## Description of the task
Give back the lines exactly, from the first one to the line with "S.camera = camo", both ends included.

▬▬▬

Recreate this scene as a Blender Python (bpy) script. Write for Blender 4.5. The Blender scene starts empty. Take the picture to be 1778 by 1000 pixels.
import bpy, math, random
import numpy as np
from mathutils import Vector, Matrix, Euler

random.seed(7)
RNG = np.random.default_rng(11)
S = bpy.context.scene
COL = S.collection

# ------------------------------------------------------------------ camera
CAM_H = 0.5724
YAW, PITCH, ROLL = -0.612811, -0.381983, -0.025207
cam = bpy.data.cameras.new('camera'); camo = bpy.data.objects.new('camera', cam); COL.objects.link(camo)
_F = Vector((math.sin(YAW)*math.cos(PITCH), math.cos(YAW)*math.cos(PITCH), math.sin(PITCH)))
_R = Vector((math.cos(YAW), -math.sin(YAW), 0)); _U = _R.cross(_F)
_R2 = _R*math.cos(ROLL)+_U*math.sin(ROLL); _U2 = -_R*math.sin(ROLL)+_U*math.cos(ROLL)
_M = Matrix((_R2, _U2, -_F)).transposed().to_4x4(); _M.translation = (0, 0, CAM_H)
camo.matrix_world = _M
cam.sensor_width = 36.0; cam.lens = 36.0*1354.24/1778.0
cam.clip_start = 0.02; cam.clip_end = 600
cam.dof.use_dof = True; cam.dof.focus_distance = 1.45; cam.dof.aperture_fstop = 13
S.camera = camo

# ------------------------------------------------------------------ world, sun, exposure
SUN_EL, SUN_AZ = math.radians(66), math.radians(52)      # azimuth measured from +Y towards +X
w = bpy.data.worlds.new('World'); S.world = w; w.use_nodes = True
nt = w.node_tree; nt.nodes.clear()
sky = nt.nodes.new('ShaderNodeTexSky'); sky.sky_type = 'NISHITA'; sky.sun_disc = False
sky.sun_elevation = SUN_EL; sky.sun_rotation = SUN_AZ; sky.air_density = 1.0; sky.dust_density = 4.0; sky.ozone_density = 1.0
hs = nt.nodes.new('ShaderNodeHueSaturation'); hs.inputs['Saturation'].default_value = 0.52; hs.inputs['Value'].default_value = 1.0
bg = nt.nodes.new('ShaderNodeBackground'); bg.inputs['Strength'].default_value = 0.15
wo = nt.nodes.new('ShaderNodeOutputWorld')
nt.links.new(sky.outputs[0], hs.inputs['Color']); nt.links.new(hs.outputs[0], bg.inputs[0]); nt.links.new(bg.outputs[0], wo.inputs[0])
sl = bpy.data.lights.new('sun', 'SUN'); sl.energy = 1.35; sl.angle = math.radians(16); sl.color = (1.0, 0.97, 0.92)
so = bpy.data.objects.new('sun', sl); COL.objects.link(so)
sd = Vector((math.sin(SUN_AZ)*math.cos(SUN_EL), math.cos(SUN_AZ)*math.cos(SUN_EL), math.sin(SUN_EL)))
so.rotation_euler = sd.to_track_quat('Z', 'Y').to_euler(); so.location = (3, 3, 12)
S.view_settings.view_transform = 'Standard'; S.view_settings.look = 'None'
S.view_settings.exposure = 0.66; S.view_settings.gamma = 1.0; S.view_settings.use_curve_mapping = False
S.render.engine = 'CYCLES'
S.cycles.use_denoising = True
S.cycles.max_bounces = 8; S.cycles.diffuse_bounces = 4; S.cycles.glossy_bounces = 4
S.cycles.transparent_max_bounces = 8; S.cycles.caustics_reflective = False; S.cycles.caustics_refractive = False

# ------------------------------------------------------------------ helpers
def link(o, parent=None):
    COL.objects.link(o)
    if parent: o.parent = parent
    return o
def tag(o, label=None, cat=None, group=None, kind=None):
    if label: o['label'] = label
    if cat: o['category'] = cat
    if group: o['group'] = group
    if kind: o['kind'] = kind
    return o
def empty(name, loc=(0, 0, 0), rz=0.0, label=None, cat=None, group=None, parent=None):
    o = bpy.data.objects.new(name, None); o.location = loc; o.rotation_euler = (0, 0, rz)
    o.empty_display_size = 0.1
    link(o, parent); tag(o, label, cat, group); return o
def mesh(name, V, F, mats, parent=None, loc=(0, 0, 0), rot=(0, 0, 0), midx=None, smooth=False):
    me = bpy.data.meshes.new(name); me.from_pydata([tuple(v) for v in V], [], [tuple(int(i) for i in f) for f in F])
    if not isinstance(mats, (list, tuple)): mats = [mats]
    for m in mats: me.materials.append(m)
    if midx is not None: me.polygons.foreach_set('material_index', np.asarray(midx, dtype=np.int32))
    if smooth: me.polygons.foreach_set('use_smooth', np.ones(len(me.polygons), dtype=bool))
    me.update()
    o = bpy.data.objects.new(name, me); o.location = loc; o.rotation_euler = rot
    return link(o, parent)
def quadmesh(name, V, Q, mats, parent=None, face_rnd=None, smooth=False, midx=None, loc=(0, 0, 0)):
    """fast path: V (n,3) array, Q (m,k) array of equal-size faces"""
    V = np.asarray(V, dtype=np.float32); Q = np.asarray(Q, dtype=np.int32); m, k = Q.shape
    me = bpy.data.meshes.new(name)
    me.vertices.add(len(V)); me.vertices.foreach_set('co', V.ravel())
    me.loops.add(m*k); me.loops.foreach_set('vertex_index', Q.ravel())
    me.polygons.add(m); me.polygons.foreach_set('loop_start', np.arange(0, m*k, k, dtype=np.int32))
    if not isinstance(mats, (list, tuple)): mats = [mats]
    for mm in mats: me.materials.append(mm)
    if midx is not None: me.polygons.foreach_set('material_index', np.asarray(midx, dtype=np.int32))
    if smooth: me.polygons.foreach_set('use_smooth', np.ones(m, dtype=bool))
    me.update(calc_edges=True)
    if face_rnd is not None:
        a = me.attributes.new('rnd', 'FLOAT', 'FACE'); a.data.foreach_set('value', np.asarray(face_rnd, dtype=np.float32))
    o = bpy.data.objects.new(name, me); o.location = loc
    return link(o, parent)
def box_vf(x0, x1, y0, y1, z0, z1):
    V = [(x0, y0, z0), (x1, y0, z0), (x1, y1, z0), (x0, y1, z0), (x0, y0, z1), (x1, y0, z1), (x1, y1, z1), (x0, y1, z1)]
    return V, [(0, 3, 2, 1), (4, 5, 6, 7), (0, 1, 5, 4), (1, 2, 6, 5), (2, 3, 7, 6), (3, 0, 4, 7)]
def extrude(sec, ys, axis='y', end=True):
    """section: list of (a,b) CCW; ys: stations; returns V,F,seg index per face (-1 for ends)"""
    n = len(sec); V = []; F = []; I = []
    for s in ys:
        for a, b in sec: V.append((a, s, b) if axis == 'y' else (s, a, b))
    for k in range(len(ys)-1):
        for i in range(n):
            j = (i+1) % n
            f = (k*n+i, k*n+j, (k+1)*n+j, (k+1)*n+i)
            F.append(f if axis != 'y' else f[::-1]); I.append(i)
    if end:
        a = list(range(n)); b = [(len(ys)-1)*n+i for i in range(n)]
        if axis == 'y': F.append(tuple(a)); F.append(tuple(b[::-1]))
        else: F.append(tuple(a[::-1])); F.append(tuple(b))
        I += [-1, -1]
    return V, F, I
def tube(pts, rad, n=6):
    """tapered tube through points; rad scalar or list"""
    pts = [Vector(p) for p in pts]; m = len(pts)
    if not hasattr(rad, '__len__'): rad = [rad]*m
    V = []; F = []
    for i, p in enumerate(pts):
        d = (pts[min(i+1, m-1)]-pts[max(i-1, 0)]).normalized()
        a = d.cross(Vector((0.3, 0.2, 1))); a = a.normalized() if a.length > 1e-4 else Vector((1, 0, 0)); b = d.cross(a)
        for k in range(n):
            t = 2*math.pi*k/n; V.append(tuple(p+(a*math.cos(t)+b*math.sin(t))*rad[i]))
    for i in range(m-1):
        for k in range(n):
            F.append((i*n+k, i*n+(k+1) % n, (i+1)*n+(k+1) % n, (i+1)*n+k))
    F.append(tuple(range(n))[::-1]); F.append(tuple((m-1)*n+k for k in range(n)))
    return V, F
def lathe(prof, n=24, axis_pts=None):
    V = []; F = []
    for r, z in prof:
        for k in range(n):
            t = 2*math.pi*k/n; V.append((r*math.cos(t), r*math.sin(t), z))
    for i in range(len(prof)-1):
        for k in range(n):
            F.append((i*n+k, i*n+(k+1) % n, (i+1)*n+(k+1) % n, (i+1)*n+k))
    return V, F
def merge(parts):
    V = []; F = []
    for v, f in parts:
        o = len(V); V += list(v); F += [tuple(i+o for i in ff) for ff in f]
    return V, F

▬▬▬

## Task result
Recreate this scene as a Blender Python (bpy) script. Write for Blender 4.5. The Blender scene starts empty. Take the picture to be 1778 by 1000 pixels.
import bpy, math, random
import numpy as np
from mathutils import Vector, Matrix, Euler

random.seed(7)
RNG = np.random.default_rng(11)
S = bpy.context.scene
COL = S.collection

# ------------------------------------------------------------------ camera
CAM_H = 0.5724
YAW, PITCH, ROLL = -0.612811, -0.381983, -0.025207
cam = bpy.data.cameras.new('camera'); camo = bpy.data.objects.new('camera', cam); COL.objects.link(camo)
_F = Vector((math.sin(YAW)*math.cos(PITCH), math.cos(YAW)*math.cos(PITCH), math.sin(PITCH)))
_R = Vector((math.cos(YAW), -math.sin(YAW), 0)); _U = _R.cross(_F)
_R2 = _R*math.cos(ROLL)+_U*math.sin(ROLL); _U2 = -_R*math.sin(ROLL)+_U*math.cos(ROLL)
_M = Matrix((_R2, _U2, -_F)).transposed().to_4x4(); _M.translation = (0, 0, CAM_H)
camo.matrix_world = _M
cam.sensor_width = 36.0; cam.lens = 36.0*1354.24/1778.0
cam.clip_start = 0.02; cam.clip_end = 600
cam.dof.use_dof = True; cam.dof.focus_distance = 1.45; cam.dof.aperture_fstop = 13
S.camera = camo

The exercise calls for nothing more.